Wednesday, November 23, 2011

New York's Baum Law Firm to Close

New York’s largest foreclosure law firm is shutting its doors. Steven J. Baum, PC has found itself embroiled in a PR firestorm, and now, after Fannie Mae and Freddie Mac instructed servicers to pull their business from the firm, it’s closing up shop.

Both GSEs issued notices earlier this month prohibiting servicers from referring new foreclosure cases to the Baum law firm. Fannie Mae followed with a directive Monday telling servicers to start transferring existing cases from Steven J. Baum to other approved firms in New York.
According to media reports, several other large mortgage servicers, such as Bank of America, have also cut the firm off from handling their foreclosure business.
The firm’s principal, Steven Baum, signaled his company was about to go dark late last week in a letter to New York Times columnist Joe Nocera.
“Mr. Nocera – You have destroyed everything and everyone related to Steven J. Baum PC. It took 40 years to build this firm and three weeks to tear down,” Baum wrote to Nocera.
Nocera received a stack of photos from an employee of the Baum law firm which were taken at the company’s 2010 Halloween party. The images depicted staff dressed as distressed homeowners down on their luck, stationed in front of elaborate scenes that “showed an appalling lack of compassion,” according to the employee.
Baum’s letter to Nocera blamed the columnist’s photo expose for the firm’s fall from grace.
But the New York attorney had bigger publicity problems than a Halloween slide show.
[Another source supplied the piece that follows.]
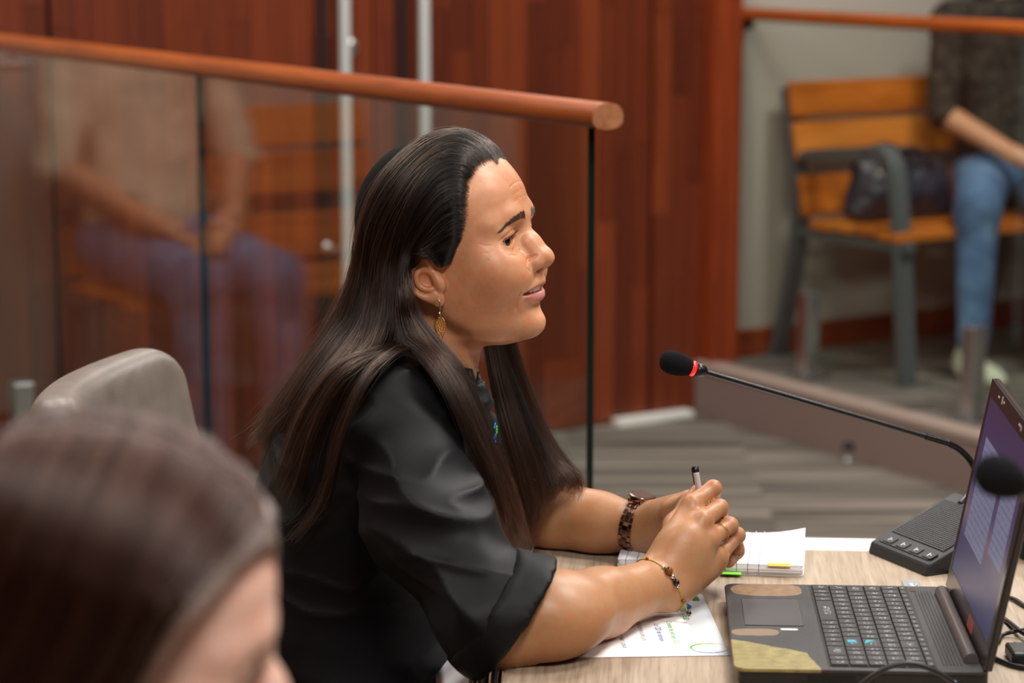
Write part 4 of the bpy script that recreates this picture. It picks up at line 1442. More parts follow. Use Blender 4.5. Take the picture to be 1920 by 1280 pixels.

In early October, the Baum law firm agreed to pay $2 million to end an investigation by the U.S. Department of Justice into its foreclosure practices.
The inquiry focused on whether the firm and its attorneys filed misleading pleadings, affidavits, and mortgage assignments related to foreclosure actions.
The Buffalo News reports attorneys with the Baum law firm have refused to comply with a state statute that went into effect a year ago, requiring lenders’ and servicers’ legal counsel to sign affidavits attesting to the accuracy of documentation used in foreclosure hearings.
The upstate New York publication recounted a court hearing earlier this month in which lawyers with the Baum firm petitioned the judge to declare as “unconstitutional” the state requirement that documents used in a court proceeding be valid and accurate.
The law firm of Steven J. Baum PC filed a notice with the New York State Department of Labor late last week, alerting state authorities that it will be laying off some 80-plus employees.